→ **Requirement**:
Copy all lines that contain the word "from".

→ **Information provided**:
★ ★ ★

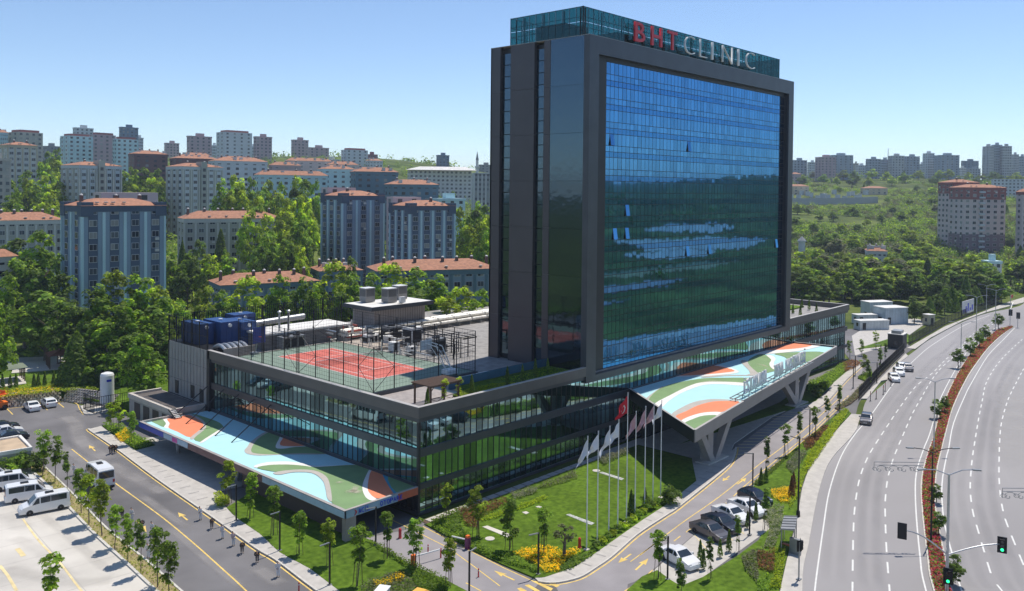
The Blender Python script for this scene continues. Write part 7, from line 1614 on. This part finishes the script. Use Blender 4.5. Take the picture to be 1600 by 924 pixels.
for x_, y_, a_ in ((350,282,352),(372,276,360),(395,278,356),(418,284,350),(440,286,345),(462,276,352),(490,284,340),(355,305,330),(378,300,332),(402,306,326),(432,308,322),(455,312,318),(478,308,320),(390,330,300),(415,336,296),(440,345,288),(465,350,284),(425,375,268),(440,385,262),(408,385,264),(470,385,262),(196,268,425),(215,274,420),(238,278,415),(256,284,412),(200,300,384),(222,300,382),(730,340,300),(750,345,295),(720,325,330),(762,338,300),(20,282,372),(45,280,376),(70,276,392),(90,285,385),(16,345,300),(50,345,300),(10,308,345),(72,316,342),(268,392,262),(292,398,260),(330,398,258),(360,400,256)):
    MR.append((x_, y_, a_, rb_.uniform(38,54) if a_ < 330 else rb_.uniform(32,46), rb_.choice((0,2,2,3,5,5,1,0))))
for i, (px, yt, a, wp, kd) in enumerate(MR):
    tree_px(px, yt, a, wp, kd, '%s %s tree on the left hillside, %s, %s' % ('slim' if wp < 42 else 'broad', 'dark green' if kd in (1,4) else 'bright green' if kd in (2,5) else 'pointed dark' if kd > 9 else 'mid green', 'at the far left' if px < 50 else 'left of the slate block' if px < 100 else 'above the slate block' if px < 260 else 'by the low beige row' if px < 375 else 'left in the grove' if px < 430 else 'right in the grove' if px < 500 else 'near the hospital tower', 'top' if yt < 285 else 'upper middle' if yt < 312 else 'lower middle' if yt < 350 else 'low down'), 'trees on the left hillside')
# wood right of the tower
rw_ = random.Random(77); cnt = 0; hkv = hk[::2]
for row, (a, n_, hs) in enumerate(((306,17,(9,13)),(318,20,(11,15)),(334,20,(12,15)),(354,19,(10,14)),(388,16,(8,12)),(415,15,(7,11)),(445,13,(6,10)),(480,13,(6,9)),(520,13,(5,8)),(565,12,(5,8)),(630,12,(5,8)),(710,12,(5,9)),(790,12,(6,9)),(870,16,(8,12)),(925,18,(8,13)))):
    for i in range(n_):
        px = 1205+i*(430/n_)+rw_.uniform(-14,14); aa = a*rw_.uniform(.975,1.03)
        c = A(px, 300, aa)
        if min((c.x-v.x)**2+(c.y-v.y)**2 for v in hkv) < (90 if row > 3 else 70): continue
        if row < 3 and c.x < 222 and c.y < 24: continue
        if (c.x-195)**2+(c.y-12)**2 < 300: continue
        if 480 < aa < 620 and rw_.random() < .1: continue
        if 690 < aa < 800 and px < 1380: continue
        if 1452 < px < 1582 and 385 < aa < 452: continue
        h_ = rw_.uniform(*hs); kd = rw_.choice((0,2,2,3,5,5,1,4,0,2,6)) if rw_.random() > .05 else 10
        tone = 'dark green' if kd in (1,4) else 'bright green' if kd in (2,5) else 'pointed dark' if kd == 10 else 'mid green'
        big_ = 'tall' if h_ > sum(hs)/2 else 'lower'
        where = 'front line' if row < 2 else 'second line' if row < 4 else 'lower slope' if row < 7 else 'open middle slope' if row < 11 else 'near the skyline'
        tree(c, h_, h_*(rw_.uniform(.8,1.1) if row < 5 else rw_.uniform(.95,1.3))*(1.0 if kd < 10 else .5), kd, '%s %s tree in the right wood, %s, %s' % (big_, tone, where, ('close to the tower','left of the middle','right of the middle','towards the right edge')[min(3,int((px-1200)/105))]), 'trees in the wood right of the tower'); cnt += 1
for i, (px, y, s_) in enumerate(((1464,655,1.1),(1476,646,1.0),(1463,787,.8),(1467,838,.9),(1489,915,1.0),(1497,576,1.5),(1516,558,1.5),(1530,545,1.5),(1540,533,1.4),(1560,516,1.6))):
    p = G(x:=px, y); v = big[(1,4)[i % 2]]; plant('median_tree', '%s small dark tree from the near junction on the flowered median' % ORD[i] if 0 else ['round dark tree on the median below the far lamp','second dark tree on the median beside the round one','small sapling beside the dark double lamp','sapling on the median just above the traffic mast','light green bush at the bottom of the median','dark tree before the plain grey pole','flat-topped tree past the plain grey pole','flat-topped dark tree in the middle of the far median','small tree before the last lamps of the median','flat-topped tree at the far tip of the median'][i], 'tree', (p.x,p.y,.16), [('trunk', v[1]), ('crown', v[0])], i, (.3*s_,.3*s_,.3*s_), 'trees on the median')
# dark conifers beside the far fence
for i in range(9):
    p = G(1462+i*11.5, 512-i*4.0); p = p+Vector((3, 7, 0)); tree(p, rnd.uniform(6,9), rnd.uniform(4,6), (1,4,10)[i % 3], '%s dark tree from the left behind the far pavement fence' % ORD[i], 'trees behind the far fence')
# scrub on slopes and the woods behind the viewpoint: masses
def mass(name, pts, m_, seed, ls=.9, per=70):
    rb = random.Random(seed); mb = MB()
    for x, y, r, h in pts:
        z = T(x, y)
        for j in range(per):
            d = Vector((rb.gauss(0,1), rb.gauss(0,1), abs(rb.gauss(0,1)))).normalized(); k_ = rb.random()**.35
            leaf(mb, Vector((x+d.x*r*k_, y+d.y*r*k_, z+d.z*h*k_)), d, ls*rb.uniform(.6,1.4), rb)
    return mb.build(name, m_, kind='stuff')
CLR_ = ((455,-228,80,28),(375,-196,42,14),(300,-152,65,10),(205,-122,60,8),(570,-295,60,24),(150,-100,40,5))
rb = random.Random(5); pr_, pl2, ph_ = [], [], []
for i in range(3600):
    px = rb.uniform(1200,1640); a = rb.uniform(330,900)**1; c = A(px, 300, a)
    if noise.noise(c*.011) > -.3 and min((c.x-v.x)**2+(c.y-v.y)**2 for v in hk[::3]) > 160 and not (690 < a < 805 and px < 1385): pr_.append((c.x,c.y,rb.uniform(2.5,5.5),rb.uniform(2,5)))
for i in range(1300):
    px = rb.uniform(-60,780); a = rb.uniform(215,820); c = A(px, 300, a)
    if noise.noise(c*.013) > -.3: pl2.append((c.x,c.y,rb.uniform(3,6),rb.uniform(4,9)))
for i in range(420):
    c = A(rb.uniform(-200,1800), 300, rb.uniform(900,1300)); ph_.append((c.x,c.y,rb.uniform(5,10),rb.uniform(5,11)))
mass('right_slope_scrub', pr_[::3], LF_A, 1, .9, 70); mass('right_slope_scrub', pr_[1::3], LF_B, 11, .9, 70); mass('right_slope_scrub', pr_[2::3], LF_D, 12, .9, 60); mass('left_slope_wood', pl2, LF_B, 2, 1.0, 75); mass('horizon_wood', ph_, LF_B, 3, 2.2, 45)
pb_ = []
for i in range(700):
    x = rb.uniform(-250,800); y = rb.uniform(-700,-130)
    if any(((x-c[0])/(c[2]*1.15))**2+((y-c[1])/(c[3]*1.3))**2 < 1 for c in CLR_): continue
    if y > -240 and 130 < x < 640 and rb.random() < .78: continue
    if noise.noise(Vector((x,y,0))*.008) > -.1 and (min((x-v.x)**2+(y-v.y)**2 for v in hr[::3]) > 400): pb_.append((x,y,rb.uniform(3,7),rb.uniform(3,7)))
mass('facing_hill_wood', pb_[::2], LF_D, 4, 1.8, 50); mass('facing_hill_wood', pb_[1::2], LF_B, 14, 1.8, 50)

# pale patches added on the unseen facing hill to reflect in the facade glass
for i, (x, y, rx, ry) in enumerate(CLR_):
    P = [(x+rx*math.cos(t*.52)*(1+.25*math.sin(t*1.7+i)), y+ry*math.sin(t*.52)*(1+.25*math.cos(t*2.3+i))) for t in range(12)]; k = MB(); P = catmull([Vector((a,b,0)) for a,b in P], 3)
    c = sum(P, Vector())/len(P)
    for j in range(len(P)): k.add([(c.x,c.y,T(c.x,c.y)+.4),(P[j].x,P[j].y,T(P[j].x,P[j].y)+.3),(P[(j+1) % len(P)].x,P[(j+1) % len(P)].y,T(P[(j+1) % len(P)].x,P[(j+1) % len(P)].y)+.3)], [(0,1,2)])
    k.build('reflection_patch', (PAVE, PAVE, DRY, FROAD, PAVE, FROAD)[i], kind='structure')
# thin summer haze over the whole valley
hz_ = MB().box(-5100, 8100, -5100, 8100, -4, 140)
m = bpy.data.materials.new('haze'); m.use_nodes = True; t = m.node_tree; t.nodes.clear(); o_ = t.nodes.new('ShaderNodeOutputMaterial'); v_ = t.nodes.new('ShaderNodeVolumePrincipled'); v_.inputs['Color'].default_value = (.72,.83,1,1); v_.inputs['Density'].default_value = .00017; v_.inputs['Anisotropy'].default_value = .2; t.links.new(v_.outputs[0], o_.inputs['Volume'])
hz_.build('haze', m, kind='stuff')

★ ★ ★

→ **Correct result**:
The Blender Python script for this scene continues. Write part 7, from line 1614 on. This part finishes the script. Use Blender 4.5. Take the picture to be 1600 by 924 pixels.
    p = G(x:=px, y); v = big[(1,4)[i % 2]]; plant('median_tree', '%s small dark tree from the near junction on the flowered median' % ORD[i] if 0 else ['round dark tree on the median below the far lamp','second dark tree on the median beside the round one','small sapling beside the dark double lamp','sapling on the median just above the traffic mast','light green bush at the bottom of the median','dark tree before the plain grey pole','flat-topped tree past the plain grey pole','flat-topped dark tree in the middle of the far median','small tree before the last lamps of the median','flat-topped tree at the far tip of the median'][i], 'tree', (p.x,p.y,.16), [('trunk', v[1]), ('crown', v[0])], i, (.3*s_,.3*s_,.3*s_), 'trees on the median')
    p = G(1462+i*11.5, 512-i*4.0); p = p+Vector((3, 7, 0)); tree(p, rnd.uniform(6,9), rnd.uniform(4,6), (1,4,10)[i % 3], '%s dark tree from the left behind the far pavement fence' % ORD[i], 'trees behind the far fence')